Aos 20 e aos 22 minutos, o Sporting atingiu os 5-0, por Pedras e Dinis.

Aí, o povo animou-se um bocado. Ia gritando: “Só mais um! Só mais um!” E os jogadores do Sporting faziam-lhes a vontade de bom grado.

Lourenço: 6-0, 26 minutos; Fernando Peres, 7-0, 28.

Ainda faltavam 15 minutos para o intervalo. Ibrontino e Tinaise corriam desesperados atrás dos centro-campistas dos leões, de bofes de fora.

Lourenço (31 m), Tomé (32), Fernando Peres (35). Dez-zero! “Só mais um!Só mais um!”. E alguém, mais atrevido, berrando do peão: “Só mais dez!”

Lourenço, Tomé e Fernando Peres: intervalo com 13-0.

Não era espetáculo a que se assistisse todos os dias. Mas a fragilidade dos mindelenses tornava-se assustadora. E o resultado não era de estranhar.

Funa, de cabeça à roda, não voltou para a segunda parte. Armando instalou-se na baliza.

A torneira dos golos aberta: 45 e 46 minutos, dois golos de Peres, esse jogador magnífico, tantas vezes esquecido.

Pedras faz 16-0; Fernando Peres, 17-0.

Qual será o limite?
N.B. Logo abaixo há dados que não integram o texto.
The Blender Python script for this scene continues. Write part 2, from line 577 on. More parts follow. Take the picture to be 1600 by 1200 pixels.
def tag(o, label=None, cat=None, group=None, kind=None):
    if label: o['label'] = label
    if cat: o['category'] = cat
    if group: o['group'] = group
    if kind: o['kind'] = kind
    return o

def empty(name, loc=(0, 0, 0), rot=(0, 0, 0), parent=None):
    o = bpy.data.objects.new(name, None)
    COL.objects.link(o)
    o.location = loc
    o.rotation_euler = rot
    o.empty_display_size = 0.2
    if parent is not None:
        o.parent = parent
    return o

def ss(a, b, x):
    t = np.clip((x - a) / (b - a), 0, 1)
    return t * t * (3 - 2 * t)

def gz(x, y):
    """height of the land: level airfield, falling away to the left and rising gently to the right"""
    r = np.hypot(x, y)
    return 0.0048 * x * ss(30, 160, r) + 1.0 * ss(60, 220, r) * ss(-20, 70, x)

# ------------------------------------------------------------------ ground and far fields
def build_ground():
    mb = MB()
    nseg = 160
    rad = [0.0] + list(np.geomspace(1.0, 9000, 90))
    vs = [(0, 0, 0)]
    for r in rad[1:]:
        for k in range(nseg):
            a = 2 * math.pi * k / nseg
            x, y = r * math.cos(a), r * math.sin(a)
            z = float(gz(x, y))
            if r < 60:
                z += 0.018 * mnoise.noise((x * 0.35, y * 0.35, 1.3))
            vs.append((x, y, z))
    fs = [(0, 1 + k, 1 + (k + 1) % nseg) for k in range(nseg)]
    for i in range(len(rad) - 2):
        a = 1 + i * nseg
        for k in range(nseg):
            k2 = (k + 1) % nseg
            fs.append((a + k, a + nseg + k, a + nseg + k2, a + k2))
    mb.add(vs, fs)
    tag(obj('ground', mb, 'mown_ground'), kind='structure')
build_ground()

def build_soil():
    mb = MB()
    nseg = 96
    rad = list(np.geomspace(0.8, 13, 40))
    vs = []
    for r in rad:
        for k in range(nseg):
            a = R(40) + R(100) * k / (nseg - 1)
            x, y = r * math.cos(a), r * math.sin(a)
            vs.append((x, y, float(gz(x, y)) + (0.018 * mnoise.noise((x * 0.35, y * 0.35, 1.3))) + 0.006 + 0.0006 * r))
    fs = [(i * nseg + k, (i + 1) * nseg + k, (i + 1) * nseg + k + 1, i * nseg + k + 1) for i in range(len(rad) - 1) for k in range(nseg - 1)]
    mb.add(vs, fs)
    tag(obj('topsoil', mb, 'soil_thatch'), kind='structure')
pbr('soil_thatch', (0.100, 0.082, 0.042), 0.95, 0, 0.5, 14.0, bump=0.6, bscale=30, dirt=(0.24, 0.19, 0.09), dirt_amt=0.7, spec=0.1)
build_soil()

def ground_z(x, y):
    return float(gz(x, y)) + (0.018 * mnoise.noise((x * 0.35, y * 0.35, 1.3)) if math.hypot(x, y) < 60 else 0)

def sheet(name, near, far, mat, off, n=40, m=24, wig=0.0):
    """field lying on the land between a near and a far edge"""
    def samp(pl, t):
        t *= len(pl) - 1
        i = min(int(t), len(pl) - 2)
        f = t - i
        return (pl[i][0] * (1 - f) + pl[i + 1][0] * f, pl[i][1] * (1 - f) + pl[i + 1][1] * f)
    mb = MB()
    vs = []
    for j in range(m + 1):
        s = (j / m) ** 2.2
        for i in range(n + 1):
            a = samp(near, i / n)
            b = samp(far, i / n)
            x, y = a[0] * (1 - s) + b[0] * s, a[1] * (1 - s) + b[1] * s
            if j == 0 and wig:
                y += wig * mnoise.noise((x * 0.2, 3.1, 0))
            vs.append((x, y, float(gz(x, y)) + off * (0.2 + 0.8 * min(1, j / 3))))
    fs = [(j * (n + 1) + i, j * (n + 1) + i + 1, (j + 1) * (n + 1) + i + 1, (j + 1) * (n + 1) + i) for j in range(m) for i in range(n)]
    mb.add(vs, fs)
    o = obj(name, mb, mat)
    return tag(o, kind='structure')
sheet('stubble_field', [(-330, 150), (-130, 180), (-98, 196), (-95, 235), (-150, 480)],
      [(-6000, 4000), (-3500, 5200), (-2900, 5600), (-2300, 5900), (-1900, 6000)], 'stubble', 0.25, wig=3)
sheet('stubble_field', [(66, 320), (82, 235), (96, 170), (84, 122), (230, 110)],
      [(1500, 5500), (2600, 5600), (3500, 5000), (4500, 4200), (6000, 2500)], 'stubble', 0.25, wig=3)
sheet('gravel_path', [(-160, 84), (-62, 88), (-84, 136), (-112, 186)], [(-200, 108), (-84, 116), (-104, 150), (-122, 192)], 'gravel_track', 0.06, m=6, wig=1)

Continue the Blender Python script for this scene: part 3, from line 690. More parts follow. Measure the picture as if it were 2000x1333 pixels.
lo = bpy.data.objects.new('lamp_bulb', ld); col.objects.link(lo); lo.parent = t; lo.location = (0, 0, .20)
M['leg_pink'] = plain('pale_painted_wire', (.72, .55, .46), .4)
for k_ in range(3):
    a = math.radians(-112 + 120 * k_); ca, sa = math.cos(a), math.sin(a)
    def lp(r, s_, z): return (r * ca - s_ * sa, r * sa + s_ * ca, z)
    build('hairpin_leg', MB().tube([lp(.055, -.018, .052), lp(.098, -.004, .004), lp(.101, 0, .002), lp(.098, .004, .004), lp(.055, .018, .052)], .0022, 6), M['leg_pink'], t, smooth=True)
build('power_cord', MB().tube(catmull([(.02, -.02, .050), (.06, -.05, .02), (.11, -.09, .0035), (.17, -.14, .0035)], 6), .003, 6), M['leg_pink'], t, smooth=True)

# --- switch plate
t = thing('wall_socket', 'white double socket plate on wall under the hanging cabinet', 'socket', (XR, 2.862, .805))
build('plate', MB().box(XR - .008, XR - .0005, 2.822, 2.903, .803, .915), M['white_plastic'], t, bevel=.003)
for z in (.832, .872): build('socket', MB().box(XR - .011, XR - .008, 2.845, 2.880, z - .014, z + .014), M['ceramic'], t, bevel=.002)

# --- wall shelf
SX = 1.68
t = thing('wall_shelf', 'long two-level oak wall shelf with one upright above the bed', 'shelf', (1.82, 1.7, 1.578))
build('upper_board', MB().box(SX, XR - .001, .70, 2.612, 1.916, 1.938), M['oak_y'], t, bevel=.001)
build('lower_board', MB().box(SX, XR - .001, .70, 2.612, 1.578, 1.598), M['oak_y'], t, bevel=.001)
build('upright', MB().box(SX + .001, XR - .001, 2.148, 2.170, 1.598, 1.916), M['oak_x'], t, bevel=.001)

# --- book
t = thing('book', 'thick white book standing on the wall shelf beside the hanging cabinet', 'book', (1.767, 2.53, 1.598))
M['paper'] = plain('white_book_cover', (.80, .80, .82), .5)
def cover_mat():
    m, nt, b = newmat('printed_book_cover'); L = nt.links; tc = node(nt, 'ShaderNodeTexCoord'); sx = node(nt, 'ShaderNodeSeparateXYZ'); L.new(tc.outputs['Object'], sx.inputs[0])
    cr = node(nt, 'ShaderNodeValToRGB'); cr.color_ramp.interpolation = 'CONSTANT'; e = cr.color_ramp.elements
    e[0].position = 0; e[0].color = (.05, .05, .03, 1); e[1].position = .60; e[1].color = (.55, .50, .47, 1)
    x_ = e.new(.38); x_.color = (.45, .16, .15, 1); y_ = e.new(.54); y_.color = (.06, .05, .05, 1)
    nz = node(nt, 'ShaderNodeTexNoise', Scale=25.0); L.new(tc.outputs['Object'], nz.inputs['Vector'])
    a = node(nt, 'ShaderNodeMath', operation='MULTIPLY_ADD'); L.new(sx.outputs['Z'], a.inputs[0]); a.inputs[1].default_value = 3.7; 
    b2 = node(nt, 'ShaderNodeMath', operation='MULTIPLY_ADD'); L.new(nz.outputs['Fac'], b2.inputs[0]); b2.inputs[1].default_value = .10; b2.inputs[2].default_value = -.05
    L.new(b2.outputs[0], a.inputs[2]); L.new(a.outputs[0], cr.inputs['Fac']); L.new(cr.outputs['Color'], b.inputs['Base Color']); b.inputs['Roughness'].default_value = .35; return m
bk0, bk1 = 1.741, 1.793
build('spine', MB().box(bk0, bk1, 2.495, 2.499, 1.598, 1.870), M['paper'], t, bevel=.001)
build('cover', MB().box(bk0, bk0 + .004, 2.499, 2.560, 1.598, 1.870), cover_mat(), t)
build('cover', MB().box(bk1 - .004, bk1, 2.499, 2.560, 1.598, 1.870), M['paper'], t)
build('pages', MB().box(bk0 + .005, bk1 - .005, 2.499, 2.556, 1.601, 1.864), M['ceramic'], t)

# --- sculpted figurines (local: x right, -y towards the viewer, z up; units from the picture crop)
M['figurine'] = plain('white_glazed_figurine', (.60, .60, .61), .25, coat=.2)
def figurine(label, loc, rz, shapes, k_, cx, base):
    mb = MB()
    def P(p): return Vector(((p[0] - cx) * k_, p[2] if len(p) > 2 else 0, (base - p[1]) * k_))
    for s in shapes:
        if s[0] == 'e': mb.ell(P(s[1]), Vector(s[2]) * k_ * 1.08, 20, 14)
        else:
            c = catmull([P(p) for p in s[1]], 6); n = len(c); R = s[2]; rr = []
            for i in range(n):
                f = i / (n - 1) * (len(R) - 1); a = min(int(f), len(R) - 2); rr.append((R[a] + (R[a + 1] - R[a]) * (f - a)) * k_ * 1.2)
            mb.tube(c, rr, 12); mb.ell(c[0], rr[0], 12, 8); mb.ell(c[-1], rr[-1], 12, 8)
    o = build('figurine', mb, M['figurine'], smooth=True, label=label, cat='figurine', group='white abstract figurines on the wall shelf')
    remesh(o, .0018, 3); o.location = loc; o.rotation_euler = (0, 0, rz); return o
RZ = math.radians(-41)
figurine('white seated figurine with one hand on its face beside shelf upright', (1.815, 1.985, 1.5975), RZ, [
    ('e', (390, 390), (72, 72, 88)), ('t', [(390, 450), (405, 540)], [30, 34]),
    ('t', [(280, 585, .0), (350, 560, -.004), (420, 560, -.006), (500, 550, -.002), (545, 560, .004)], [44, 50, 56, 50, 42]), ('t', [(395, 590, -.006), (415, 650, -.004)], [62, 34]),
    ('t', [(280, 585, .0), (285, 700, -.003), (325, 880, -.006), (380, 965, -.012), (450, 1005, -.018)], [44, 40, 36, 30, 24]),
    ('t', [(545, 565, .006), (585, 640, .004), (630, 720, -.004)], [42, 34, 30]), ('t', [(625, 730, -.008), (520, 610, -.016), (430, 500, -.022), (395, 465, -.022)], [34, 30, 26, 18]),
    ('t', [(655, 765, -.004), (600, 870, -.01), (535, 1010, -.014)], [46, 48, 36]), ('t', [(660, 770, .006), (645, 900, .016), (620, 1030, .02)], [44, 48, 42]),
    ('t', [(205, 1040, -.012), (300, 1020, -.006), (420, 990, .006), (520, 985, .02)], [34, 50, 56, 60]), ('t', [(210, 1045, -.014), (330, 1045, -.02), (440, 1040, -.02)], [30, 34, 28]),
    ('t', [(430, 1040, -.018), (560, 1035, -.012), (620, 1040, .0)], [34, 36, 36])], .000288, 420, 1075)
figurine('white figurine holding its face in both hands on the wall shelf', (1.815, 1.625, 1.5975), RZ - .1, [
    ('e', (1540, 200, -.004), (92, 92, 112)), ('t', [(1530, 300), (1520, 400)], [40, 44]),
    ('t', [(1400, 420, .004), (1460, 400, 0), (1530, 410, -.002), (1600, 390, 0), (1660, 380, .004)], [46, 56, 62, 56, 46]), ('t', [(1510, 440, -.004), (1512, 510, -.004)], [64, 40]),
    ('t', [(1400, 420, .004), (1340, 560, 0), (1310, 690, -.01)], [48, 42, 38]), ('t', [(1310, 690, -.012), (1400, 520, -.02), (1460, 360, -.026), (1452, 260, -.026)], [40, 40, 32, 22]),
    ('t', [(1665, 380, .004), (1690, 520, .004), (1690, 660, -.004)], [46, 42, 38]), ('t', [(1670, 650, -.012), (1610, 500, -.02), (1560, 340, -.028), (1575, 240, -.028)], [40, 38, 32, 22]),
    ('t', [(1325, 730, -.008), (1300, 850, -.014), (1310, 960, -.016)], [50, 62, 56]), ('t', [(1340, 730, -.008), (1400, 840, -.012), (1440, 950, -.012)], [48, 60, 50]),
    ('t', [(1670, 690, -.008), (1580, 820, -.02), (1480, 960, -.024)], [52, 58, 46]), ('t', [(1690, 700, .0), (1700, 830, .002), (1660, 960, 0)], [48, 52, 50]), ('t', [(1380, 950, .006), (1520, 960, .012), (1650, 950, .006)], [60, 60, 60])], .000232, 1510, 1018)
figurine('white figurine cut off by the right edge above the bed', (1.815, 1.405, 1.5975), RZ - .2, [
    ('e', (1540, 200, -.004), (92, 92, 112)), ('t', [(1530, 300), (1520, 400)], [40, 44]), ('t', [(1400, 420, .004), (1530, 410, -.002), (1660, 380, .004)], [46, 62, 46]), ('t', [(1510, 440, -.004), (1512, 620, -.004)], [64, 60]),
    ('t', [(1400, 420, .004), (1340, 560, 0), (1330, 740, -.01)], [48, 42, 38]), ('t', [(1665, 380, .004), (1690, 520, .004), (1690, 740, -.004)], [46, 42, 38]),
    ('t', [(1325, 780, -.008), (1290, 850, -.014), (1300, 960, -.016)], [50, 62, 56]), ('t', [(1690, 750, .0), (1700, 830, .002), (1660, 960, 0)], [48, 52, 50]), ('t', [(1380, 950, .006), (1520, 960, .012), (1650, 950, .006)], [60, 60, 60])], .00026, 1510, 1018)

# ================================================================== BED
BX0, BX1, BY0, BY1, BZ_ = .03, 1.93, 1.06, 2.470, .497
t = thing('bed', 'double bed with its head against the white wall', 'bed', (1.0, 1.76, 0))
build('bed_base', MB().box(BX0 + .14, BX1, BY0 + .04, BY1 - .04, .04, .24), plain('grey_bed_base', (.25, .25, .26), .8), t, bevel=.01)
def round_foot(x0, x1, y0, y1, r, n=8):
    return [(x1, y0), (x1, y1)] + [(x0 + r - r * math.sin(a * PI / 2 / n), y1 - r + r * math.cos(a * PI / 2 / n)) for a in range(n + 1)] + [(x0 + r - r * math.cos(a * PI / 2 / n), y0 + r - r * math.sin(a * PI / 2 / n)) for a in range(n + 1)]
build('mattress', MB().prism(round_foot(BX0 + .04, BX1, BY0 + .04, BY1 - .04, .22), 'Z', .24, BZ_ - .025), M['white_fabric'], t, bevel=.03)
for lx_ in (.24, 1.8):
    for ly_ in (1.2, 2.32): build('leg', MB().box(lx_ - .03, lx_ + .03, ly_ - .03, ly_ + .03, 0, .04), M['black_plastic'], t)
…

O povo ri-se. “Vamos aos 20! Queremos 20!”

Quinze minutos para o fim: Peres faz 18-0.

Mas os leões abrandaram o passo. É em ritmo de passeio que Marinho marca o 19.o. Peres, finalmente, chega aos 20.

Lourenço fecha a casa do terror: 21-0.

Há lágrimas na face de muitos jogadores do Mindelo.